Wow. Buffy, The Vampire Slayer has always been a show that leaned heavily on nearly unmatched dialogue, but in this episode, the series reaches MASH heights by pulling out a truly different episode. Definitely an episode you have to watch, "Hush" relies on sound effects and the utter silence of the characters for tension without abandoning the usual humor. It's an ambitious attempt and succeeds nicely, as the characters try to use hand gestures, message boards, voice modulators, and overhead projectors to take the place of everyday vocal communication. Buffy is great TV, if there is such a thing.

The only thing I thought lacking, in fact, would be a hearing-impaired community (doesn't every college have one) who would, of course, blithely go about their business, suddenly better equipped than the rest of the town. Sunnydale shuts down when no one can speak; a deaf person would probably find that hilarious.

Willow is getting more powerful by the episode, and here we learn that in fact she's not your usual witch-- in fact, most of the Wiccans in the Buffy world are like those of your average college, just regular folks with a hip hobby. Willow is special, and it takes the tongue-tied Tara to tell her. I wonder where this relationship with Tara is going. Will this be a new best friend, someone to finally free Amy the rat, or are we looking at the beginning of a Neve Campbell-esque LUG scenario?

And of course, finally Riley and Buffy have discovered that neither is who he or she seems. It's a nice touch that, having discovered this and gotten their voices back, they still sit in silence, unable to begin the talk. (Good move, too, any conversation would be anti-climactic.)

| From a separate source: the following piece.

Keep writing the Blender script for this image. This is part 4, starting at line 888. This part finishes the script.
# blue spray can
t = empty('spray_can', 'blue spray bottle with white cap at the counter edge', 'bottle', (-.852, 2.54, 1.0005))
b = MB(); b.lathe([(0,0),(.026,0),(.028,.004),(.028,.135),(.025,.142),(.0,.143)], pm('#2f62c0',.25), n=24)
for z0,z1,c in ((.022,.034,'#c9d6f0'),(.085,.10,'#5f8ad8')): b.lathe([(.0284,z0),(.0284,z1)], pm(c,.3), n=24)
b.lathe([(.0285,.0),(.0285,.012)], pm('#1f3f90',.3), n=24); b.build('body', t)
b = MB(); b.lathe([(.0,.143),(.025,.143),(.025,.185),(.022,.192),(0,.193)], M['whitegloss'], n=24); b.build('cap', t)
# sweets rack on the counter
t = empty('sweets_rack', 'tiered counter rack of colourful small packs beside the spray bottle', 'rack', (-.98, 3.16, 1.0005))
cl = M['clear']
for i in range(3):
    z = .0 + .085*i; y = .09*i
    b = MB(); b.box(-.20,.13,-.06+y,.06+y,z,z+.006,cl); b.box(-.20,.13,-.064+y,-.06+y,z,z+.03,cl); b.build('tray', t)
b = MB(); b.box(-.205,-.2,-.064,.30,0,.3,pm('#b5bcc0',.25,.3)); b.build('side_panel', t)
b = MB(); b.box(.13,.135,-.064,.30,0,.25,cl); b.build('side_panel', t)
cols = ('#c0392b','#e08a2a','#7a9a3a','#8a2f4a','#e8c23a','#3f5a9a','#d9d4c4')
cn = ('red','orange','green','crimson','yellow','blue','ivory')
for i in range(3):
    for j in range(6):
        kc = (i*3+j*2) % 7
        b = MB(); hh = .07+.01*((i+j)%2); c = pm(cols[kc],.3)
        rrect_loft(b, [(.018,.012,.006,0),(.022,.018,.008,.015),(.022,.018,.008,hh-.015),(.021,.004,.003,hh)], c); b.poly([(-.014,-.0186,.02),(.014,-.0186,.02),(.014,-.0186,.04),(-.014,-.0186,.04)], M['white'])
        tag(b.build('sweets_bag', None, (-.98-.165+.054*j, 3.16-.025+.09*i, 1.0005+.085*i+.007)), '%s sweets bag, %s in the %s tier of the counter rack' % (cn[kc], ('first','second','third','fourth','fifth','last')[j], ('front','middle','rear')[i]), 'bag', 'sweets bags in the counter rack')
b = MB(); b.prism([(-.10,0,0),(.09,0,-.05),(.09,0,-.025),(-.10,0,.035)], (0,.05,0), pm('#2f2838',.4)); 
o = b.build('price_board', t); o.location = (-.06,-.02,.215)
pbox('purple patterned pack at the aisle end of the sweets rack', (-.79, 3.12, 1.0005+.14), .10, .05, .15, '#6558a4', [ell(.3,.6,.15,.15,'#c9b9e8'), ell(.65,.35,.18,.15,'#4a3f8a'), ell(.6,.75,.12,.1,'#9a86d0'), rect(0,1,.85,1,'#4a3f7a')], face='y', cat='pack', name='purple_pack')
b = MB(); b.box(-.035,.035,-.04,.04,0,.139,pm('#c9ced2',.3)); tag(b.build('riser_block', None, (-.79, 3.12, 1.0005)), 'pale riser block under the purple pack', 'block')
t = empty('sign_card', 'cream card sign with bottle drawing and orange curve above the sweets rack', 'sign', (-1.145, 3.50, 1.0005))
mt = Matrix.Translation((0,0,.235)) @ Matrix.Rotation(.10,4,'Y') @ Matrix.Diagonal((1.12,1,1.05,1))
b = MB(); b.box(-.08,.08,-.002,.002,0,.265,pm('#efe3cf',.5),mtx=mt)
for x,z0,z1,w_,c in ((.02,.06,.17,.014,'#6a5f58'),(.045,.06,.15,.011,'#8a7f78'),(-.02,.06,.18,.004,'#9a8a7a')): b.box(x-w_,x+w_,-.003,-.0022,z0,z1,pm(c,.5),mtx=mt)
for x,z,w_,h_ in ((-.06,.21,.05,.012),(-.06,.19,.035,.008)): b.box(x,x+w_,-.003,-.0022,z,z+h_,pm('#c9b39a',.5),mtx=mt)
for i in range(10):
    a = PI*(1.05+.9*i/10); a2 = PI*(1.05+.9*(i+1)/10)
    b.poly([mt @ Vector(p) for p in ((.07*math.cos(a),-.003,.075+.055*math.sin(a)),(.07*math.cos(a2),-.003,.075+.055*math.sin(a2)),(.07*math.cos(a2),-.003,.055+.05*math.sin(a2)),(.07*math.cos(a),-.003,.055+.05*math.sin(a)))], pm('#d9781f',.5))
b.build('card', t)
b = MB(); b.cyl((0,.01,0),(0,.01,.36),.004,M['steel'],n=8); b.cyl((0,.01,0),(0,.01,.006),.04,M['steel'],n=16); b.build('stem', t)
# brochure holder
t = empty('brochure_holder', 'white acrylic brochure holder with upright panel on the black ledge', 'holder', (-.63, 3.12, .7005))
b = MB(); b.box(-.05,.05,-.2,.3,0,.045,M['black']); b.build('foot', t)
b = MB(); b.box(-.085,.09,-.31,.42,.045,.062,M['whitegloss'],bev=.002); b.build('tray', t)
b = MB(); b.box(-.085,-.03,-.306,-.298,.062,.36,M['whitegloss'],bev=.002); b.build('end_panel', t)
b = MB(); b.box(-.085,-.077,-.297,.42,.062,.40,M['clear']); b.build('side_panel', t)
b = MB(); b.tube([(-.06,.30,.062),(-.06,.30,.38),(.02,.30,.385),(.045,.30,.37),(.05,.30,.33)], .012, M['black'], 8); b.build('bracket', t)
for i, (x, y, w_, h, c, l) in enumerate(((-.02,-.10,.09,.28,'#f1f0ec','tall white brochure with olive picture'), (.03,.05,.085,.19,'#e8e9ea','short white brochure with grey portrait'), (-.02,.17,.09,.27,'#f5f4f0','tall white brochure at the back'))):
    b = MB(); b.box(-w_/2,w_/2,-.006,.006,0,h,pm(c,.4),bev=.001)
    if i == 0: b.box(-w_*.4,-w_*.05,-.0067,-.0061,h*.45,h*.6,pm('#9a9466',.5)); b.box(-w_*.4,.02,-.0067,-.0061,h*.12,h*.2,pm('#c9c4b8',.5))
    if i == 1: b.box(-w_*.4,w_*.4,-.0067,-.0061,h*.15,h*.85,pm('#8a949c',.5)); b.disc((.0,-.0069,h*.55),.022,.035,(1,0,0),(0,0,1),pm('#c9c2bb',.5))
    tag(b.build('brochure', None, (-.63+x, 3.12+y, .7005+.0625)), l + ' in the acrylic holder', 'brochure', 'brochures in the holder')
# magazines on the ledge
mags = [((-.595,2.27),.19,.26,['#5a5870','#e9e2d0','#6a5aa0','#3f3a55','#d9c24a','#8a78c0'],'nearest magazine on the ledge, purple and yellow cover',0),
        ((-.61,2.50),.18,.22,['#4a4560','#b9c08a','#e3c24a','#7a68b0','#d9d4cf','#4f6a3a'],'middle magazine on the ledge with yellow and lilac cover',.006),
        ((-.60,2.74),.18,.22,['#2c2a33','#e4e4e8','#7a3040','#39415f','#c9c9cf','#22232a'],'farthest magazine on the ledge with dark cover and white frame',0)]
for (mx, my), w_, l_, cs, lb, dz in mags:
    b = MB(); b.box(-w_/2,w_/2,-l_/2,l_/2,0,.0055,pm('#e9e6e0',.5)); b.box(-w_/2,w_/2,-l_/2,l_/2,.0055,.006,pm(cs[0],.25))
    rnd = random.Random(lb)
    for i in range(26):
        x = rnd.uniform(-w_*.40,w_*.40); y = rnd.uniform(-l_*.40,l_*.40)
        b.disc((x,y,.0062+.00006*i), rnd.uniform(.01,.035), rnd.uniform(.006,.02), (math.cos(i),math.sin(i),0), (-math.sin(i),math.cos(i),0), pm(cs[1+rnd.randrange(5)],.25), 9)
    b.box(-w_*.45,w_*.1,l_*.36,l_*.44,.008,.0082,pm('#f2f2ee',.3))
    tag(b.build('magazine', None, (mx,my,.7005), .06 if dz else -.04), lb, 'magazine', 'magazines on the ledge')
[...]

Xander continues to grow in bravery and mass; he's reaching Shwarzeneggarian proportions and soon will be the resident muscle of the team. He and once-dweebish Giles are in a race to become sex symbols on the show, and soon we will have no resident nerds. (Meaning the powers that be will have to introduce some new ones.) So it goes.
Great episode.



QUOTES

Anya: “You don’t care what I think; you don’t ask about my day.”
Xander: “You really did turn into a real girl, didn’t you?”